The romaine lettuce outbreak took longer than anyone wanted to resolve; everyone had different records, and tracing the chain back to the suppliers took a long time. Now, imagine all those records were entered into a single record that could be seen and modified by every company who had anything to do with moving that lettuce. And just for good measure, imagine that all those entries were permanent, so that even if you made a correction, everyone would see that you’d made that correction.

That kind of transparency would give food companies and farmers far more useful information than they’d ever had.

Add radio-frequency identification tags, barcodes or QR codes to the food we’re moving and things get really interesting. Suddenly, those millions of pallets of romaine could be automatically tracked from the very field in which they grew, to the checkout line and the restaurant refrigerator. What once took days or weeks could take hours, or even minutes, to trace back.

The benefits

A functioning blockchain, supporters say, could trace outbreaks to the source, avoiding mass destruction of food that’s perfectly safe to eat and saving innocent farmers thousands, maybe millions, of dollars in losses. Producers and food companies, meanwhile, can work with the technology with little more than a smartphone and a web browser.

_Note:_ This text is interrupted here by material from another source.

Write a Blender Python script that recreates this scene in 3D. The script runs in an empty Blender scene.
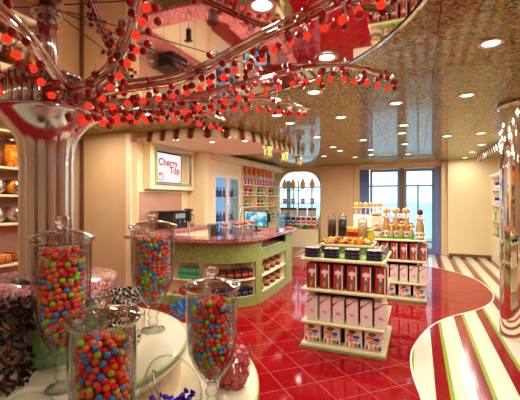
import bpy, bmesh, math, random
from mathutils import Vector, Matrix, Euler
random.seed(7)
PI = math.pi
C = bpy.context.scene.collection
sc = bpy.context.scene

# ------------------------------------------------------------------ measuring
TH = math.radians(23.4); F_PX = 365.0; H = 1.55; HC = 2.65
SN, CS = math.sin(TH), math.cos(TH)
def cam_d(d, off, z):                       # depth along the view, sideways offset, height -> room point
    return Vector((-SN*d + CS*off, CS*d + SN*off, z))
def at_z(px, py, z):                        # the room point at height z seen at (px, py)
    d = (H - z)*F_PX/(py - 200.0)
    return cam_d(d, (px - 260.0)*d/F_PX, z)
def at_d(px, d, z):
    return cam_d(d, (px - 260.0)*d/F_PX, z)
def at_y(px, Y, py):
    u = (px - 260.0)/F_PX
    d = Y/(CS + SN*u)
    return cam_d(d, u*d, H + (200.0 - py)*d/F_PX)
def at_x(px, X, py):
    u = (px - 260.0)/F_PX
    d = X/(-SN + CS*u)
    return cam_d(d, u*d, H + (200.0 - py)*d/F_PX)
def px_of(p):
    d = -SN*p[0] + CS*p[1]; o = CS*p[0] + SN*p[1]
    return 260 + F_PX*o/d, 200 + (H - p[2])*F_PX/d, d

# ------------------------------------------------------------------ materials
def lin(h):
    h = h.lstrip('#'); v = [int(h[i:i+2], 16)/255 for i in (0, 2, 4)]
    return tuple((c/12.92 if c <= .04045 else ((c+.055)/1.055)**2.4) for c in v) + (1,)
def new_mat(name):
    m = bpy.data.materials.new(name); m.use_nodes = True
    nt = m.node_tree; nt.nodes.clear()
    out = nt.nodes.new('ShaderNodeOutputMaterial')
    return m, nt, out
def N(nt, t, **kw):
    n = nt.nodes.new(t)
    for k, v in kw.items():
        if k.startswith('i_'): n.inputs[k[2:].replace('_', ' ')].default_value = v
        else: setattr(n, k, v)
    return n
def math_n(nt, op, a, b=None, c=None):
    n = nt.nodes.new('ShaderNodeMath'); n.operation = op
    for i, v in enumerate((a, b, c)):
        if v is None: continue
        if isinstance(v, (int, float)): n.inputs[i].default_value = v
        else: nt.links.new(v, n.inputs[i])
    return n.outputs[0]
def plain(name, color, rough=.5, metal=0., spec=.5, var=.06, scale=30., coat=0., bump=0.):
    m, nt, out = new_mat(name)
    b = N(nt, 'ShaderNodeBsdfPrincipled'); c = lin(color)
    b.inputs['Roughness'].default_value = rough; b.inputs['Metallic'].default_value = metal
    b.inputs['Specular IOR Level'].default_value = spec; b.inputs['Coat Weight'].default_value = coat
    tc = N(nt, 'ShaderNodeTexCoord'); no = N(nt, 'ShaderNodeTexNoise'); no.inputs['Scale'].default_value = scale
    nt.links.new(tc.outputs['Object'], no.inputs['Vector'])
    r = N(nt, 'ShaderNodeValToRGB')
    r.color_ramp.elements[0].position = .3; r.color_ramp.elements[1].position = .7
    r.color_ramp.elements[0].color = tuple(x*(1-var) for x in c[:3])+(1,)
    r.color_ramp.elements[1].color = tuple(min(1, x*(1+var)) for x in c[:3])+(1,)
    nt.links.new(no.outputs['Fac'], r.inputs['Fac']); nt.links.new(r.outputs['Color'], b.inputs['Base Color'])
    if bump:
        bp = N(nt, 'ShaderNodeBump'); bp.inputs['Strength'].default_value = bump; bp.inputs['Distance'].default_value = .002
        nt.links.new(no.outputs['Fac'], bp.inputs['Height']); nt.links.new(bp.outputs['Normal'], b.inputs['Normal'])
    nt.links.new(b.outputs['BSDF'], out.inputs['Surface'])
    return m
def glow(name, color, strength):
    m, nt, out = new_mat(name)
    e = N(nt, 'ShaderNodeEmission'); e.inputs['Color'].default_value = lin(color); e.inputs['Strength'].default_value = strength
    nt.links.new(e.outputs[0], out.inputs['Surface']); return m
def glass(name, tint='#ffffff', edge='#8a8078', refl=1.0, rough=.02):
    m, nt, out = new_mat(name)
    lw = N(nt, 'ShaderNodeLayerWeight'); lw.inputs['Blend'].default_value = .5      # Facing: 0 face-on, 1 at the rim, the same from both sides
    mixc = N(nt, 'ShaderNodeMix'); mixc.data_type = 'RGBA'
    nt.links.new(math_n(nt, 'POWER', lw.outputs['Facing'], 2.2), mixc.inputs[0]); mixc.inputs[6].default_value = lin(tint); mixc.inputs[7].default_value = lin(edge)
    tr = N(nt, 'ShaderNodeBsdfTransparent'); nt.links.new(mixc.outputs[2], tr.inputs['Color'])
    gl = N(nt, 'ShaderNodeBsdfGlossy'); gl.inputs['Roughness'].default_value = rough; gl.inputs['Color'].default_value = (.95, .95, .95, 1)
    fr = math_n(nt, 'MULTIPLY_ADD', math_n(nt, 'POWER', lw.outputs['Facing'], 4.5), .75, .035)
    mx = N(nt, 'ShaderNodeMixShader'); nt.links.new(math_n(nt, 'MULTIPLY', fr, refl), mx.inputs['Fac'])
    nt.links.new(tr.outputs[0], mx.inputs[1]); nt.links.new(gl.outputs[0], mx.inputs[2])
    nt.links.new(mx.outputs[0], out.inputs['Surface']); return m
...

IBM is the first major player out of the block. The New York giant has convinced dozens of U.S. companies such as Kroger, Walmart, Dole and Tyson Foods to use its technology. Over in Europe, meanwhile, heavyweights such as Nestlé and Unilever are using the company’s blockchain service. France’s Carrefour discount chain is looking at blockchain for its perishable-food sales.

Not all food, of course, is easily packaged and labeled; the massive quantities involved in soybean and wheat processing don’t yet make detailed sorting possible, for example. However, the ability to trace grains to and from a specific elevator isn’t hard to imagine and is better than what most food companies can do today.